Yay for getting the motors and endstops going.
If there is too much friction in the x-carriage movement at any point in its travel, the x-motor will stall.
If you take the x-belt off, you should be able to move the x-carriage by hand fully from side to side without much variation in the force required. If not, you've got alignment issues with your parallel rods, and you should fix that before worrying about motors, electronics or mounting the extruder. And yes, with the x-belt removed the x-motor should work fine, because it will be completely unloaded.
Ouch about the melted bit. This is one reason I suggested getting the firmware set up before playing with motors or heat. You want to know your software system can report temperature accurately.
In both sprinter and marlin firmware, there is a lockout that stops the extruder heating at all if the thermistor temperature reading is less than 5 degrees. That way, if the thermistor comes un-connected for some reason (evil crimps, I hate them) nothing gets melted. Regardless, don't even >try< to extrude if your printer control software doesn't report ambient temperature within a degree or two (Celsius, of course).
Using an unmodified version of Marlin on my machine gave me totally crazy temp readings - like 127 degrees as ambient temp. I didn't try to extrude, as who knows what the real nozzle temp would get to.
The three most likely reasons I can think of for your thermistor to read zero are:
1. The connectors are open circuit or shorted together. You say the R is good, so it sounds like you've already tested this. If you hadn't, I'd suggest that you unplug the thermistor connector from the ramps board and measure the resistance across the connectors leading to the thermistor. If you get no connection, something isn't plugged in (usually a crimp isn't making contact). If you get zero ohms, you've got a short between the two wires, or the leads of the thermistor itself. Without knowing what sort of thermistor you've got, I can't guess what a good resistance would be.
But it sounds like you've eliminated that possibility, leaving
2. You've plugged the thermistor into the wrong place on the RAMPS board. It needs to go on the pins labelled T0.
and
3. The firmware is expecting the thermistor to be connected somewhere it isn't (meaning you've got the wrong board selected in your firmware configuration file), or the firmware is expecting a different sort of thermistor (also a change you'd have to make in the config file, though I'd expect silly numbers rather than exactly zero degrees if this was the case).
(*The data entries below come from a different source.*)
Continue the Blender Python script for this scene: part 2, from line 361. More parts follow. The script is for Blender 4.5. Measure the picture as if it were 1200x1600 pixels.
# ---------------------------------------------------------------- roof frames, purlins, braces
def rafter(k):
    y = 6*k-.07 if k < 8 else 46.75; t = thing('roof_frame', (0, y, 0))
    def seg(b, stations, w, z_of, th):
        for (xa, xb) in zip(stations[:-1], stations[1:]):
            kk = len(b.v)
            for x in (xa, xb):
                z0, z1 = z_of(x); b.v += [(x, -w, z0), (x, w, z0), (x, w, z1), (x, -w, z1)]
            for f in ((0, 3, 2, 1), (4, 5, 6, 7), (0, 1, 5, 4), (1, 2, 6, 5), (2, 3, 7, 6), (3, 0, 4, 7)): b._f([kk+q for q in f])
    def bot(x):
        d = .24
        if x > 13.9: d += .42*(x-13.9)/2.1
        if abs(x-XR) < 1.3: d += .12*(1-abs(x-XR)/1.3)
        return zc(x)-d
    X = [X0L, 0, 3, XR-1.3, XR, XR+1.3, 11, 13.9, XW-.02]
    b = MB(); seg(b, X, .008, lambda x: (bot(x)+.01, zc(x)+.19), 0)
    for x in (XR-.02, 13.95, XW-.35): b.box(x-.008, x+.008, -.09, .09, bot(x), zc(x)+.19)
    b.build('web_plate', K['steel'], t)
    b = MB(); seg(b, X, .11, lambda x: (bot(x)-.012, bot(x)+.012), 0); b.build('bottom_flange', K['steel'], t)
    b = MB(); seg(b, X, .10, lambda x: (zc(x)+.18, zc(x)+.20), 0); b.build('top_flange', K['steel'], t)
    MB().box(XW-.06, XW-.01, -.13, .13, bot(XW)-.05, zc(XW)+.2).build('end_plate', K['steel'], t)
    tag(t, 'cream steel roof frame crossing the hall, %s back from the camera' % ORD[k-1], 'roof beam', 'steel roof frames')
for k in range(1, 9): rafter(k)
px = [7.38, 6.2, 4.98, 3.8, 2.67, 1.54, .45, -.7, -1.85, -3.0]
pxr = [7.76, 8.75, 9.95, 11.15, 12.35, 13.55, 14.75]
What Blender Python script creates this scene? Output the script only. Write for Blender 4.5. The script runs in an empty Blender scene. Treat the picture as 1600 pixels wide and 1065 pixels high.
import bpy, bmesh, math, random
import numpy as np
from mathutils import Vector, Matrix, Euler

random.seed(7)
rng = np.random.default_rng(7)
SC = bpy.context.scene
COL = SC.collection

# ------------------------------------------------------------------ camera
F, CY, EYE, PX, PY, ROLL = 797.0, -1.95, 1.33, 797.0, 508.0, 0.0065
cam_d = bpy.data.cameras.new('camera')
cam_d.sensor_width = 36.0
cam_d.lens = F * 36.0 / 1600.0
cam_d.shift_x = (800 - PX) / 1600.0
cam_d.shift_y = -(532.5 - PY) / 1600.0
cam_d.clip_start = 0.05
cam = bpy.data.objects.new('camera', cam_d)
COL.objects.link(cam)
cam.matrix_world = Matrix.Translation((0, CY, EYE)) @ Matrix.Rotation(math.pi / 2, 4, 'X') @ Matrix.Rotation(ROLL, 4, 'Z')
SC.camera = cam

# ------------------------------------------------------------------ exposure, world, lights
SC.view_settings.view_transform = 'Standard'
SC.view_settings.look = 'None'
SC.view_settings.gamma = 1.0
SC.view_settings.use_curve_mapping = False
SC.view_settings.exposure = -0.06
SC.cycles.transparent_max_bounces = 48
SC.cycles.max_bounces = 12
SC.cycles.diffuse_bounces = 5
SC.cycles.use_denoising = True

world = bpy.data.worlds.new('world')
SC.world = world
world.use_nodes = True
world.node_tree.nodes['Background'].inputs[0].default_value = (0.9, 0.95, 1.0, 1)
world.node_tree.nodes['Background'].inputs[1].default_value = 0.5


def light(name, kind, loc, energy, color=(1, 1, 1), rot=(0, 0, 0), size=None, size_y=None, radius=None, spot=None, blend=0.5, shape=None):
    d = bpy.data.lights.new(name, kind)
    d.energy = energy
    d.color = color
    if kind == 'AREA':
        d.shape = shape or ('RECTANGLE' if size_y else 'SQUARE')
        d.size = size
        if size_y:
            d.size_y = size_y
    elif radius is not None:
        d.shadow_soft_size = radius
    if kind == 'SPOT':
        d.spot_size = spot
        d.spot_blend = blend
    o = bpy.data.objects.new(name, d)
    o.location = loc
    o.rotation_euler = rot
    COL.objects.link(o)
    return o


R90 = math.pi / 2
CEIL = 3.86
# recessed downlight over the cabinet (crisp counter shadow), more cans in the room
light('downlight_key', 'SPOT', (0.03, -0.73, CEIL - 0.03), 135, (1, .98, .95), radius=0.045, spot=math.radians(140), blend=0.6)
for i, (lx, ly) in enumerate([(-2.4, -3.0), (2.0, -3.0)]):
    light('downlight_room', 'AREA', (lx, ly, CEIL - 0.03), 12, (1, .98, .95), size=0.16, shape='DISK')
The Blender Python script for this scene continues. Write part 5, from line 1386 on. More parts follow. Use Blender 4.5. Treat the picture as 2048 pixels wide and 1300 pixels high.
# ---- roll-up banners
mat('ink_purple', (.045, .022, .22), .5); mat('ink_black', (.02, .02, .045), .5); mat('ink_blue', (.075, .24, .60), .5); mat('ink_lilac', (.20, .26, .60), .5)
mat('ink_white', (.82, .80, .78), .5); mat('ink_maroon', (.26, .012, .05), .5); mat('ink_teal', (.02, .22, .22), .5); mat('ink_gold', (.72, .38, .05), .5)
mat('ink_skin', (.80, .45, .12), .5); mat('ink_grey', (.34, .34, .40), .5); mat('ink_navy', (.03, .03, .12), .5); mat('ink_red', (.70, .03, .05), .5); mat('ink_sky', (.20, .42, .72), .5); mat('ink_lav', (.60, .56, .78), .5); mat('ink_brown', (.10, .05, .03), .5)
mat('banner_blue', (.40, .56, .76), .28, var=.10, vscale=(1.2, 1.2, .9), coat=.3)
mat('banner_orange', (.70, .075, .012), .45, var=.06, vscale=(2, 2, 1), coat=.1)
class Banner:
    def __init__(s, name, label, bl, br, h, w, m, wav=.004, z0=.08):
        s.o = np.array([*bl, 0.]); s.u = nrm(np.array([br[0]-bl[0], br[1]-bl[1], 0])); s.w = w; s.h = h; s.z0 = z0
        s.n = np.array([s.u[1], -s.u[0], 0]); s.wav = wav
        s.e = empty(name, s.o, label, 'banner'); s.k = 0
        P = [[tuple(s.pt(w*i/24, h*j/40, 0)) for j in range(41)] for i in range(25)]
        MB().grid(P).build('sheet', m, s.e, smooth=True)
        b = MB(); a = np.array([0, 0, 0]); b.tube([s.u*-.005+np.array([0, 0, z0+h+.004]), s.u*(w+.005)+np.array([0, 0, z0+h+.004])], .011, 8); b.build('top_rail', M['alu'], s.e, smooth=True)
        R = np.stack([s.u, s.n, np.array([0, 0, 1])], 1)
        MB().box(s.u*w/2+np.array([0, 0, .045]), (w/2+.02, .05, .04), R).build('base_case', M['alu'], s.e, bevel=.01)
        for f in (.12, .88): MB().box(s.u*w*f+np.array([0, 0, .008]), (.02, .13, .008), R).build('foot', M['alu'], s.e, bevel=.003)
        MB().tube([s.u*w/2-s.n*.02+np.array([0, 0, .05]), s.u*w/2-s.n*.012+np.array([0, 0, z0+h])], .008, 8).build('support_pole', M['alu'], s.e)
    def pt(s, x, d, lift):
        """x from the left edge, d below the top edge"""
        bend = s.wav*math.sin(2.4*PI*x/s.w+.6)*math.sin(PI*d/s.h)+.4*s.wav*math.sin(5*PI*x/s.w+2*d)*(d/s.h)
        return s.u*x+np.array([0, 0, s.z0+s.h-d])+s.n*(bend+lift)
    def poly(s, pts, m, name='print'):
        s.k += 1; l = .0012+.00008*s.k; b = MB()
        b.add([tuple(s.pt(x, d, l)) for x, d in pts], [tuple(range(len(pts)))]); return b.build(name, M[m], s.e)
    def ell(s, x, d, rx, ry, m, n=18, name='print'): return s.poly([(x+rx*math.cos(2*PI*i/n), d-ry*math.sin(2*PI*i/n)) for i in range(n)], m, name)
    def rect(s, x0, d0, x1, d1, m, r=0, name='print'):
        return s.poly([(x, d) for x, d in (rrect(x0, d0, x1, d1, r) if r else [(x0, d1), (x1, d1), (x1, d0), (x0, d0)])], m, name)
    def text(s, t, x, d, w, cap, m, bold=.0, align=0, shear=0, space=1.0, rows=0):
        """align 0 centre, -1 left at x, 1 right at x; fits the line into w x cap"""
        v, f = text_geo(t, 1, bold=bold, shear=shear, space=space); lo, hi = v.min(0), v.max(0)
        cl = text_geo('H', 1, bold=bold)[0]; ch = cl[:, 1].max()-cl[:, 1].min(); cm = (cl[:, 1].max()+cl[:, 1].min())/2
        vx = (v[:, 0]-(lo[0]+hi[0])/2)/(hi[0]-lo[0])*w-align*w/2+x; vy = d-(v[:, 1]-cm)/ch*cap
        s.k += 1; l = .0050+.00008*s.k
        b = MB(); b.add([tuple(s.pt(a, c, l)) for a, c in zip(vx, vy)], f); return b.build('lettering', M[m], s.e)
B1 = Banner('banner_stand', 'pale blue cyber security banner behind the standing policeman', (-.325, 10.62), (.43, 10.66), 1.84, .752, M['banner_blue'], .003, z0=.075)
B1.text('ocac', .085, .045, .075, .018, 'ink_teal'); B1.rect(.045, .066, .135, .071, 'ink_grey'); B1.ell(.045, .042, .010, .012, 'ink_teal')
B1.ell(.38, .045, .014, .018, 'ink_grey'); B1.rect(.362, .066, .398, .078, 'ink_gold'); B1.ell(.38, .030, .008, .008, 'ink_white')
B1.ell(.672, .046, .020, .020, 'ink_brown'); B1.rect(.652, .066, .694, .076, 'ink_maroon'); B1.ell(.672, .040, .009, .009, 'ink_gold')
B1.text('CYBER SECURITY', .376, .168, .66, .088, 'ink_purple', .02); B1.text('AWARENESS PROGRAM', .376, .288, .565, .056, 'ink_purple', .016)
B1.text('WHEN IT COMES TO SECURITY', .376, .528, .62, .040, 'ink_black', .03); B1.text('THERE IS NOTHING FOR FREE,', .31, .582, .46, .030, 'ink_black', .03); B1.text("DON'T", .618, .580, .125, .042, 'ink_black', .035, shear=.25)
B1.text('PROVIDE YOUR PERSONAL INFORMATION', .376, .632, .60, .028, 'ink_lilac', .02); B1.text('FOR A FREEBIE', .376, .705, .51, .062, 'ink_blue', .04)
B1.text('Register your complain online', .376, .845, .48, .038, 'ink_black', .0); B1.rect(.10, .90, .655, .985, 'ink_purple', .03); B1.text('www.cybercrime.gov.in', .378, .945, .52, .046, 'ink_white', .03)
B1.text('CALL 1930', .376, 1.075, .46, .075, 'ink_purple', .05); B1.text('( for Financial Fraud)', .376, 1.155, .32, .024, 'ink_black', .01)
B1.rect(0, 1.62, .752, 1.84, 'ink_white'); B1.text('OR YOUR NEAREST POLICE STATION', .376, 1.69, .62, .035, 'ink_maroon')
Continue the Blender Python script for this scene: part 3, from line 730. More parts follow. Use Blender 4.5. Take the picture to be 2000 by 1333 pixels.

If you haven't flashed your arduino with your own choice of firmware, who knows what it is currently set up for. And if you ever >had< succeeded in flashing a test program, that would have overwritten whatever software was already on the arduino (some people don't seem to understand this).
I still think you should get your firmware working before playing with motors or extruder any more. Especially since you can't extrude anyway til you get your replacement part. And even more especially since you >can< get the thermistor working without trying to heat the hot-end, or extrude.
Once you can flash your arduino with your firmware (sprinter, please, to begin with!), and got meaningful ambient temperature readings back to pronterface (or something less trustworthy* if you must), then you can play with the endstop settings if you need to, and calibrate the x, y and z movement distances.
Then you could strap a pencil to the end of your extruder and practice using the printer as a 2D plotter! Or occupy yourself slicing .STL files into Gcode with Slic3r, or designing things in openscad or blender or whatever while you wait for your replacement part to arrive.
Best of luck,
Andrew Roberts
brazenartifice@gmail.com
brazenartifice.wordpress.com
*by trustworthy, I mean something >I< trust and understand. You may have good reasons for using something else, especially if you are on a Mac.